JBS, one of the world’s largest food companies, has taken another significant step toward becoming Net Zero by 2040. The company is the first in the food industry to have a qualified enterprise to issue International Renewable Energy Certificates (International REC Standard / I-REC), demonstrating that electricity is generated using renewable and environmentally responsible sources.
The certification was obtained through Biolins, a JBS-owned thermoelectric plant that generates electricity from biomass such as sugarcane bagasse, wood sawdust, and eucalyptus waste. The facility has a 45 MW capacity, which is enough to power a 300,000-person city. Biolins can issue 113,400 certificates for the previous year based on the energy generated by the enterprise in 2021.
In Brazil, I-RECs are officially distributed by Instituto Totum. Therefore, businesses and industries can purchase them to demonstrate that they use renewable energy sources such as solar plants, wind farms, thermal power plants, and biomass power plants.
This allows certificate holders to offset Scope 2 emissions, which include indirect CO2 emissions associated with purchasing electricity for personal use and thus contribute to their decarbonization targets.

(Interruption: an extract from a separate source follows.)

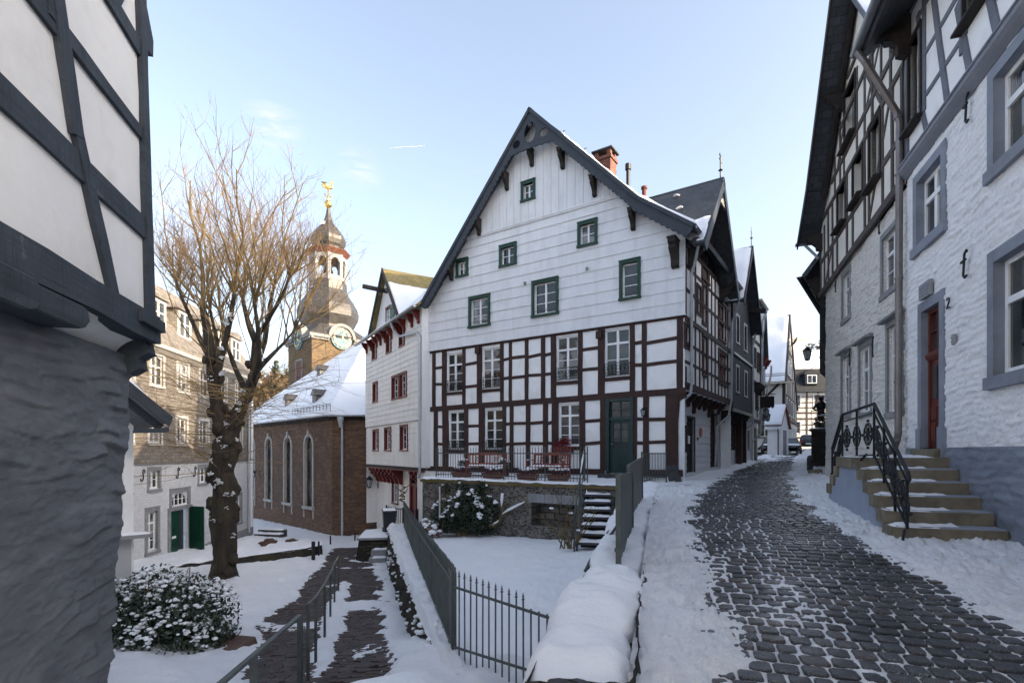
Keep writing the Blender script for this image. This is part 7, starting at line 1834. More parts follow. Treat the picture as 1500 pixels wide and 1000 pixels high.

“This is an important milestone because it certifies that Biolins is environmentally clean and that it injects energy from a 100% renewable source into the National Interconnected System (SIN). This means that the holders of I-RECs issued by Biolins can prove that the energy consumed in their operations is clean,” says the Director of Sustainability at JBS Brazil, Maurício Bauer. Currently, Biolins supplies 20% of JBS’s electricity needs in Brazil.